#### Records supplied
□ □ □ □ □ □ □

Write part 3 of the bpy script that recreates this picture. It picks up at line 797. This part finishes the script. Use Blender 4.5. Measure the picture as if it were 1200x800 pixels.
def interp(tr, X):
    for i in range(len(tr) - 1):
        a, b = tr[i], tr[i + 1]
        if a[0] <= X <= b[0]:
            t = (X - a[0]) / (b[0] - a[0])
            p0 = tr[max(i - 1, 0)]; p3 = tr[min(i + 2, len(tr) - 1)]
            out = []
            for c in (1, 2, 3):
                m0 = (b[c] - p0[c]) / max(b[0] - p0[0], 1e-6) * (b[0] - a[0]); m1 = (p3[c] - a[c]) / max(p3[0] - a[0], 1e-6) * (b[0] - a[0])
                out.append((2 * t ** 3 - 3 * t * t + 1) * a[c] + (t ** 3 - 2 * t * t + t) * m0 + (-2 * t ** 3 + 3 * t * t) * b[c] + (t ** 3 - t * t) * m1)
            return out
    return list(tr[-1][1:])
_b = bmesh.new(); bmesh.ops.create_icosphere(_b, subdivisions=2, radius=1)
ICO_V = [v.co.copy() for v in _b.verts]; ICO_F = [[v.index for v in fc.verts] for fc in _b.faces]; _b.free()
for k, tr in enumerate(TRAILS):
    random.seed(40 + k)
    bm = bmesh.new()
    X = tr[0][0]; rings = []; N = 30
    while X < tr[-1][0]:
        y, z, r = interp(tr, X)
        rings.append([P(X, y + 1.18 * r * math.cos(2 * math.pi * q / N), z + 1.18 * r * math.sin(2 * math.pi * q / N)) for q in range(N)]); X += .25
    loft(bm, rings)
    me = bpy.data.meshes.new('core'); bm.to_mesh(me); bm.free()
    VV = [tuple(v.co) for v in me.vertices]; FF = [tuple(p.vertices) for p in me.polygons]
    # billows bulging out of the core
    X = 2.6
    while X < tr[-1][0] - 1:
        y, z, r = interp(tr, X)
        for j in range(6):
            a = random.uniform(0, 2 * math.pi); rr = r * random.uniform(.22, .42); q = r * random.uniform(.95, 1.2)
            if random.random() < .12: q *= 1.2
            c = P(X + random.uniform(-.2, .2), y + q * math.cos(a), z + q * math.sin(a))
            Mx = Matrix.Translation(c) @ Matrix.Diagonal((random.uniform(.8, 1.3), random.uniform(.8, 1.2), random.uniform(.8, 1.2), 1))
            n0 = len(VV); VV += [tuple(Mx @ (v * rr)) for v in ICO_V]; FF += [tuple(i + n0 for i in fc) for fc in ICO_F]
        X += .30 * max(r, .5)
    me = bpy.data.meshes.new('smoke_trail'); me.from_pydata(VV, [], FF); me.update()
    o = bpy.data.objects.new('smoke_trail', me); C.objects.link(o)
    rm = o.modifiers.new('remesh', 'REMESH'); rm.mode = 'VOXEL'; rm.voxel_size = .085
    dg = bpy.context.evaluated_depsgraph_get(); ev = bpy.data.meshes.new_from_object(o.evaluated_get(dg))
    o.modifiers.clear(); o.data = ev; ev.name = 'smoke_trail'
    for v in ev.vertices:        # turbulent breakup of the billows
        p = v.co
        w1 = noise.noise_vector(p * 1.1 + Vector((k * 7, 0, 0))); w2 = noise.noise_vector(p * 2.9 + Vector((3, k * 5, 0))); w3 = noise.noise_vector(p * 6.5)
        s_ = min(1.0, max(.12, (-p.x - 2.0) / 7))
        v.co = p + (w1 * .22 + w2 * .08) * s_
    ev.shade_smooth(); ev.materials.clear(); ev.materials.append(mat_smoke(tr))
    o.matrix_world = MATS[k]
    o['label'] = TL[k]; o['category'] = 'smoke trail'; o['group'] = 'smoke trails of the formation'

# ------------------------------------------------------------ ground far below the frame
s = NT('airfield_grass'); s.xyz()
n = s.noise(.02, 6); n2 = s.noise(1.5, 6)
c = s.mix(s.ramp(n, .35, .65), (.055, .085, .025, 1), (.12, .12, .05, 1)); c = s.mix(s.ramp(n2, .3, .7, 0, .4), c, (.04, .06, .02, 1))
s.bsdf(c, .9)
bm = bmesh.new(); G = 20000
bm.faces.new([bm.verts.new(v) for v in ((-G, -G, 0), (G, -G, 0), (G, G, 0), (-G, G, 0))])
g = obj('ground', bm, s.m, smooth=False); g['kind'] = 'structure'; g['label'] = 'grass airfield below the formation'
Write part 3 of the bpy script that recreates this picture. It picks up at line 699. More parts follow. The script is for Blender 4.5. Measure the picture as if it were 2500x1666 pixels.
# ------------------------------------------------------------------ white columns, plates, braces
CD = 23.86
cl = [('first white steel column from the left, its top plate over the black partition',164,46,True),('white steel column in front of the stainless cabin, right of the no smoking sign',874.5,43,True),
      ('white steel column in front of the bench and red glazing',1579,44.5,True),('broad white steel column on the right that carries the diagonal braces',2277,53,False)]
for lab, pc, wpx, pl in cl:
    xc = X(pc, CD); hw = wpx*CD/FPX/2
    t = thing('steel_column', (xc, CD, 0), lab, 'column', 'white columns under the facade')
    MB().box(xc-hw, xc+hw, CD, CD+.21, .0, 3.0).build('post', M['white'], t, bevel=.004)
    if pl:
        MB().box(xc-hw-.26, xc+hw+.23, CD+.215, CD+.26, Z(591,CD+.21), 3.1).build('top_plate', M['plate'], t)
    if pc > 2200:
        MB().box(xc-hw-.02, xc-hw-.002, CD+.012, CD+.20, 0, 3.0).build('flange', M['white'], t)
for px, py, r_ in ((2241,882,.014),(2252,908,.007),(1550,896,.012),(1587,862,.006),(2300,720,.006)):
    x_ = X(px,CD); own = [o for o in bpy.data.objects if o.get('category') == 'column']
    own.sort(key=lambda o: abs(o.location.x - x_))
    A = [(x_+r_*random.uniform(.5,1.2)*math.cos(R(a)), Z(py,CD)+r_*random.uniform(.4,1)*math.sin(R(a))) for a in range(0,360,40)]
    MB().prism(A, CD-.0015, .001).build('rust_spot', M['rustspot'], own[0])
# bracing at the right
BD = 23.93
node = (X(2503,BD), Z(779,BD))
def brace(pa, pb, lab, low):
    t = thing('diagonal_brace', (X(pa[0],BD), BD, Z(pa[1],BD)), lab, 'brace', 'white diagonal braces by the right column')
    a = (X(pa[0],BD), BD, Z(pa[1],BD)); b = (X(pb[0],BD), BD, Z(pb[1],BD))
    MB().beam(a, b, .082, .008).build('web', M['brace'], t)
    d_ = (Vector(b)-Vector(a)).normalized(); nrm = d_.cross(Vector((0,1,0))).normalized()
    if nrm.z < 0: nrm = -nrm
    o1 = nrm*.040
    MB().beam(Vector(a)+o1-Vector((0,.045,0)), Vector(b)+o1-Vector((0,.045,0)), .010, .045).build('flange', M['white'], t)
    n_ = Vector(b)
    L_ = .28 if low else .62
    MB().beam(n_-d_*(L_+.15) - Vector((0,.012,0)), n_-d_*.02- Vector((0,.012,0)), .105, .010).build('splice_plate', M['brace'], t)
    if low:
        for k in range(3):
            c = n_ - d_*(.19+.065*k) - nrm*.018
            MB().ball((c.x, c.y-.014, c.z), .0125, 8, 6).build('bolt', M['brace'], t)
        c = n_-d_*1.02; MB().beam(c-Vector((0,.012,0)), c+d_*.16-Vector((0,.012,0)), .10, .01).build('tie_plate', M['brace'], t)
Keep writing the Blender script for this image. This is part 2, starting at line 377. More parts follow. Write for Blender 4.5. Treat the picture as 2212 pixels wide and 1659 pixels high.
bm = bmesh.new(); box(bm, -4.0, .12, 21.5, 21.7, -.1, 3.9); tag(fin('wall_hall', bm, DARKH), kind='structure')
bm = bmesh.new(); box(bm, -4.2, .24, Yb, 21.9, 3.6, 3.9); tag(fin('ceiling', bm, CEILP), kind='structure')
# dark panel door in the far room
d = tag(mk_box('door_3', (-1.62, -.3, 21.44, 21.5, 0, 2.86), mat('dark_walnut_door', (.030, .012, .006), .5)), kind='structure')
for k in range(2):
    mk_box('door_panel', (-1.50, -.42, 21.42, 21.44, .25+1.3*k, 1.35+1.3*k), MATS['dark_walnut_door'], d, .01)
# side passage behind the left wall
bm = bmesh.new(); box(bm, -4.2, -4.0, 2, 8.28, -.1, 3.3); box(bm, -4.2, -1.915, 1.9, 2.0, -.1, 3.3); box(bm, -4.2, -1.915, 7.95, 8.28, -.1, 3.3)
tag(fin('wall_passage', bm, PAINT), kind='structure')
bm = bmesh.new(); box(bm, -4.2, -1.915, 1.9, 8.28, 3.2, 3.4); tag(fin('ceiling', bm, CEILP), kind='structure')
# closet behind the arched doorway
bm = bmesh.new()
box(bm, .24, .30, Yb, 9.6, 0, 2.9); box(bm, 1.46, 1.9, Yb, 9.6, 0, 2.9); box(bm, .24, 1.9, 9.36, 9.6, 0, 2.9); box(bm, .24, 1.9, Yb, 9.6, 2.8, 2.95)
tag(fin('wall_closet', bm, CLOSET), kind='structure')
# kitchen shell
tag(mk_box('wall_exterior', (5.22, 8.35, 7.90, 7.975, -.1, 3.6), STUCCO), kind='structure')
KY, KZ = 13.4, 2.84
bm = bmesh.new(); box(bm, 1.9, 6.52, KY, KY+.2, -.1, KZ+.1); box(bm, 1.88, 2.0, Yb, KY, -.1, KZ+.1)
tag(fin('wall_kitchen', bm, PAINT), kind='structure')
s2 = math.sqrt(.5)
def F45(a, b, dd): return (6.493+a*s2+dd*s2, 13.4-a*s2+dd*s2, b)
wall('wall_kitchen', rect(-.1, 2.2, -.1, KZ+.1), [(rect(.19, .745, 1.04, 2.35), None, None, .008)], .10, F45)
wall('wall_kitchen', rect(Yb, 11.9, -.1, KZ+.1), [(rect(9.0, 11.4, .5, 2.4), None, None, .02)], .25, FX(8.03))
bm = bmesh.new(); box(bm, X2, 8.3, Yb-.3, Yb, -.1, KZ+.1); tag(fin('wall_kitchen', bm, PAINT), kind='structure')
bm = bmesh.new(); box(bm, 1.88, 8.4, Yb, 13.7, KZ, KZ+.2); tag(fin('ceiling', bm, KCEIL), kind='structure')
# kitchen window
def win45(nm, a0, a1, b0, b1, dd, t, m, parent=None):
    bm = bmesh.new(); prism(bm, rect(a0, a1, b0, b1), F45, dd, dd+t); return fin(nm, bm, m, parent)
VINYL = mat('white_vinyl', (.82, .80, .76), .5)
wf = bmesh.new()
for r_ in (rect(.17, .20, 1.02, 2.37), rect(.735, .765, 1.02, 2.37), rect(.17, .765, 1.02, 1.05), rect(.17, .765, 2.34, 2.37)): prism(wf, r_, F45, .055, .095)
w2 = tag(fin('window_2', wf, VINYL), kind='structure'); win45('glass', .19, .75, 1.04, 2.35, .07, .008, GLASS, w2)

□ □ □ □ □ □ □

#### What is asked
Reproduce exactly the lines from the one containing "Keep writing the" through the one containing "box(bm, .24, .30, Yb, 9.6, 0, 2.9);", inclusive, and nothing else.

#### Written reply
Keep writing the Blender script for this image. This is part 2, starting at line 377. More parts follow. Write for Blender 4.5. Treat the picture as 2212 pixels wide and 1659 pixels high.
bm = bmesh.new(); box(bm, -4.0, .12, 21.5, 21.7, -.1, 3.9); tag(fin('wall_hall', bm, DARKH), kind='structure')
bm = bmesh.new(); box(bm, -4.2, .24, Yb, 21.9, 3.6, 3.9); tag(fin('ceiling', bm, CEILP), kind='structure')
# dark panel door in the far room
d = tag(mk_box('door_3', (-1.62, -.3, 21.44, 21.5, 0, 2.86), mat('dark_walnut_door', (.030, .012, .006), .5)), kind='structure')
for k in range(2):
    mk_box('door_panel', (-1.50, -.42, 21.42, 21.44, .25+1.3*k, 1.35+1.3*k), MATS['dark_walnut_door'], d, .01)
# side passage behind the left wall
bm = bmesh.new(); box(bm, -4.2, -4.0, 2, 8.28, -.1, 3.3); box(bm, -4.2, -1.915, 1.9, 2.0, -.1, 3.3); box(bm, -4.2, -1.915, 7.95, 8.28, -.1, 3.3)
tag(fin('wall_passage', bm, PAINT), kind='structure')
bm = bmesh.new(); box(bm, -4.2, -1.915, 1.9, 8.28, 3.2, 3.4); tag(fin('ceiling', bm, CEILP), kind='structure')
# closet behind the arched doorway
bm = bmesh.new()
box(bm, .24, .30, Yb, 9.6, 0, 2.9); box(bm, 1.46, 1.9, Yb, 9.6, 0, 2.9); box(bm, .24, 1.9, 9.36, 9.6, 0, 2.9); box(bm, .24, 1.9, Yb, 9.6, 2.8, 2.95)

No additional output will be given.